Task to complete.
Retype exactly what runs from the first line of the data to the line with "from mathutils.geometry import", keeping both of those lines and skipping pictures.

§

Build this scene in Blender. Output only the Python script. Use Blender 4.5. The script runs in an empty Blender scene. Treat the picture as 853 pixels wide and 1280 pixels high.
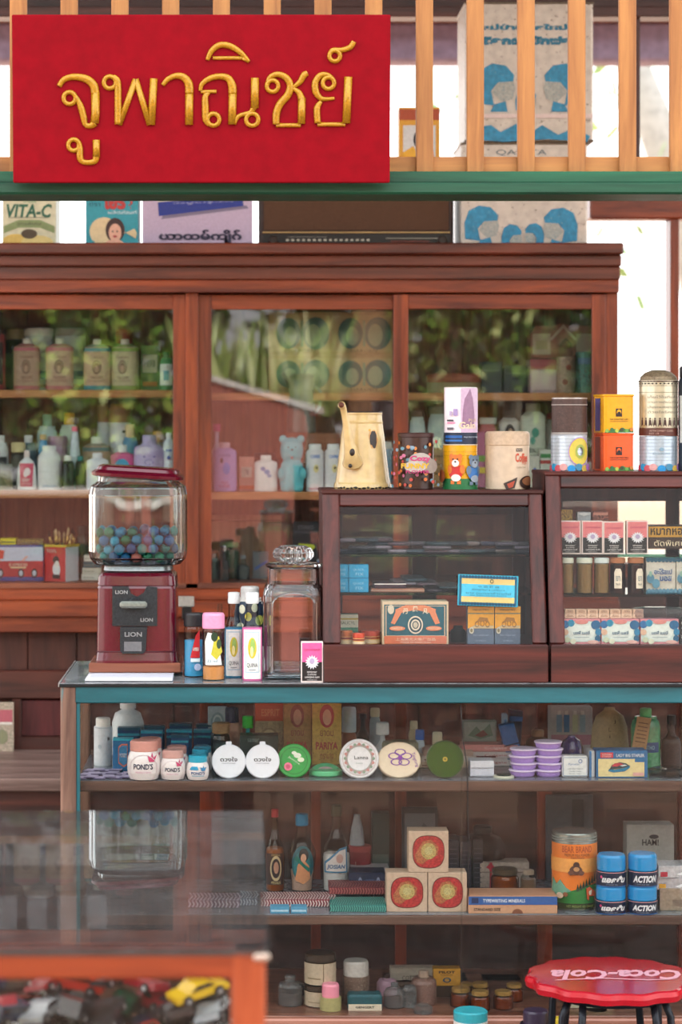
import bpy, math, random
from math import sin, cos, pi, radians
from mathutils import Matrix, Vector
from mathutils.geometry import tessellate_polygon

random.seed(7)
SC = bpy.context.scene
COL = SC.collection
# ---------------------------------------------------------------- camera, sky, sun, exposure
F, VX, HY, EYE = 2940.0, 310.0, 530.0, 1.5        # focal length and vanishing point (853x1280 frame), eye height
def wx(px, D): return (px - VX) / F * D
def wz(py, D): return EYE - (py - HY) / F * D
cam = bpy.data.cameras.new('camera'); cam_o = bpy.data.objects.new('camera', cam); COL.objects.link(cam_o)
cam.sensor_fit = 'VERTICAL'; cam.sensor_height = 36; cam.lens = F / 1280 * 36
cam.shift_x = (426.5 - VX) / 1280; cam.shift_y = -(640 - HY) / 1280
cam_o.location = (0, 0, EYE); cam_o.rotation_euler = (pi / 2, 0, 0)
cam.dof.use_dof = True; cam.dof.focus_distance = 4.55; cam.dof.aperture_fstop = 5.0
cam.clip_end = 200
SC.camera = cam_o
W = bpy.data.worlds.new('world'); SC.world = W; W.use_nodes = True
wn = W.node_tree.nodes; wl = W.node_tree.links
bg = wn['Background']
tcw = wn.new('ShaderNodeTexCoord'); sep = wn.new('ShaderNodeSeparateXYZ'); rmp = wn.new('ShaderNodeValToRGB')
wl.new(tcw.outputs['Generated'], sep.inputs[0]); wl.new(sep.outputs['Z'], rmp.inputs[0])
rmp.color_ramp.elements[0].position = 0.0; rmp.color_ramp.elements[0].color = (1.0, 0.98, 0.96, 1)
rmp.color_ramp.elements[1].position = 0.6; rmp.color_ramp.elements[1].color = (0.9, 0.95, 1.0, 1)
wl.new(rmp.outputs[0], bg.inputs[0]); bg.inputs[1].default_value = 2.0
sun = bpy.data.lights.new('sun', 'SUN'); sun.energy = 13.0; sun.angle = radians(1.5); sun.color = (1, .94, .84)
sun_o = bpy.data.objects.new('sun', sun); COL.objects.link(sun_o)
sun_o.location = (3, 8, 12)
sun_o.rotation_euler = Vector((0.3, -0.8, -0.75)).to_track_quat('-Z', 'Y').to_euler()
SC.view_settings.view_transform = 'Standard'
try: SC.view_settings.look = 'None'
except Exception: pass
SC.view_settings.gamma = 1.0; SC.view_settings.use_curve_mapping = False
SC.view_settings.exposure = 0.66
try:
    SC.cycles.use_denoising = True; SC.cycles.denoising_input_passes = 'RGB_ALBEDO'; SC.cycles.denoising_prefilter = 'ACCURATE'
    SC.cycles.max_bounces = 12; SC.cycles.transparent_max_bounces = 64
    SC.cycles.transmission_bounces = 12; SC.cycles.glossy_bounces = 5; SC.cycles.diffuse_bounces = 4
    SC.cycles.caustics_reflective = False
    SC.cycles.sample_clamp_indirect = 6
except Exception: pass

# ---------------------------------------------------------------- materials
def lin(h):
    h = h.lstrip('#')
    if len(h) == 3: h = ''.join(c * 2 for c in h)
    return tuple(((int(h[i:i + 2], 16) / 255) / 12.92 if int(h[i:i + 2], 16) / 255 <= .04045 else ((int(h[i:i + 2], 16) / 255 + .055) / 1.055) ** 2.4) for i in (0, 2, 4)) + (1,)
MC = {}
def newmat(name):
    m = bpy.data.materials.new(name); m.use_nodes = True
    return m, m.node_tree.nodes, m.node_tree.links, m.node_tree.nodes['Principled BSDF']
def mapped(n, l, scale, rot=(0, 0, 0)):
    tc = n.new('ShaderNodeTexCoord'); mp = n.new('ShaderNodeMapping')
    mp.inputs['Scale'].default_value = scale; mp.inputs['Rotation'].default_value = rot
    l.new(tc.outputs['Object'], mp.inputs[0]); return mp
def C(h, rough=.45, vary=.1, metal=0.0, scale=35, coat=0.0, spots=None, spec=.5):
    """paint, plastic, paper or metal: a base colour with a little uneven fading, optional flecks of a second colour"""
    k = ('C', h, rough, vary, metal, scale, coat, spots, spec)
    if k in MC: return MC[k]
    m, n, l, b = newmat('paint_' + h.strip('#'))
    c = lin(h)
    mp = mapped(n, l, (scale, scale, scale)); ns = n.new('ShaderNodeTexNoise'); ns.inputs['Detail'].default_value = 5
    l.new(mp.outputs[0], ns.inputs[0])
    r = n.new('ShaderNodeValToRGB'); l.new(ns.outputs[0], r.inputs[0])
    r.color_ramp.elements[0].position = .3; r.color_ramp.elements[1].position = .7
    r.color_ramp.elements[0].color = tuple(x * (1 - vary) for x in c[:3]) + (1,)
    r.color_ramp.elements[1].color = tuple(min(1, x * (1 + vary * .6)) for x in c[:3]) + (1,)
    out = r.outputs[0]
    if spots:
        ns2 = n.new('ShaderNodeTexNoise'); ns2.inputs['Detail'].default_value = 8; ns2.inputs['Roughness'].default_value = .7
        mp2 = mapped(n, l, (scale * 1.6,) * 3); l.new(mp2.outputs[0], ns2.inputs[0])
        r2 = n.new('ShaderNodeValToRGB'); l.new(ns2.outputs[0], r2.inputs[0])
        r2.color_ramp.elements[0].position = spots[1]; r2.color_ramp.elements[1].position = spots[1] + .05
        r2.color_ramp.elements[0].color = (0, 0, 0, 1); r2.color_ramp.elements[1].color = (1, 1, 1, 1)
        mx = n.new('ShaderNodeMix'); mx.data_type = 'RGBA'
        l.new(r2.outputs[0], mx.inputs[0]); l.new(out, mx.inputs[6]); mx.inputs[7].default_value = lin(spots[0]); out = mx.outputs[2]
    l.new(out, b.inputs['Base Color'])
    b.inputs['Roughness'].default_value = rough; b.inputs['Metallic'].default_value = metal; b.inputs['Specular IOR Level'].default_value = spec
    b.inputs['Coat Weight'].default_value = coat; b.inputs['Coat Roughness'].default_value = .15
    MC[k] = m; return m
def wood(h1, h2, axis='x', rough=.5, worn=None, coat=.0, grain=22):
    k = ('W', h1, h2, axis, rough, worn, grain)
    if k in MC: return MC[k]
    m, n, l, b = newmat('wood')
    s = {'x': (1.6, grain, grain), 'y': (grain, 1.6, grain), 'z': (grain, grain, 1.6)}[axis]
    mp = mapped(n, l, s); ns = n.new('ShaderNodeTexNoise'); ns.inputs['Scale'].default_value = 1.6
    ns.inputs['Detail'].default_value = 9; ns.inputs['Roughness'].default_value = .62; ns.inputs['Distortion'].default_value = .6
    l.new(mp.outputs[0], ns.inputs[0])
    r = n.new('ShaderNodeValToRGB'); l.new(ns.outputs[0], r.inputs[0])
    r.color_ramp.elements[0].position = .32; r.color_ramp.elements[0].color = lin(h1)
    r.color_ramp.elements[1].position = .68; r.color_ramp.elements[1].color = lin(h2)
    out = r.outputs[0]
    if worn:
        mp2 = mapped(n, l, tuple(x * .5 for x in s)); n2 = n.new('ShaderNodeTexNoise'); n2.inputs['Detail'].default_value = 8
        n2.inputs['Roughness'].default_value = .75; n2.inputs['Scale'].default_value = 2.2
        l.new(mp2.outputs[0], n2.inputs[0]); r2 = n.new('ShaderNodeValToRGB'); l.new(n2.outputs[0], r2.inputs[0])
        r2.color_ramp.elements[0].position = worn[1]; r2.color_ramp.elements[1].position = worn[1] + .08
        r2.color_ramp.elements[0].color = (0, 0, 0, 1); r2.color_ramp.elements[1].color = (1, 1, 1, 1)
        mx = n.new('ShaderNodeMix'); mx.data_type = 'RGBA'
        l.new(r2.outputs[0], mx.inputs[0]); l.new(out, mx.inputs[6]); mx.inputs[7].default_value = lin(worn[0]); out = mx.outputs[2]
    l.new(out, b.inputs['Base Color']); b.inputs['Roughness'].default_value = rough
    bp = n.new('ShaderNodeBump'); bp.inputs['Strength'].default_value = .18; bp.inputs['Distance'].default_value = .002
    l.new(ns.outputs[0], bp.inputs['Height']); l.new(bp.outputs[0], b.inputs['Normal'])
    b.inputs['Coat Weight'].default_value = coat; b.inputs['Coat Roughness'].default_value = .25
    MC[k] = m; return m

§

Problem solution.
Build this scene in Blender. Output only the Python script. Use Blender 4.5. The script runs in an empty Blender scene. Treat the picture as 853 pixels wide and 1280 pixels high.
import bpy, math, random
from math import sin, cos, pi, radians
from mathutils import Matrix, Vector
from mathutils.geometry import tessellate_polygon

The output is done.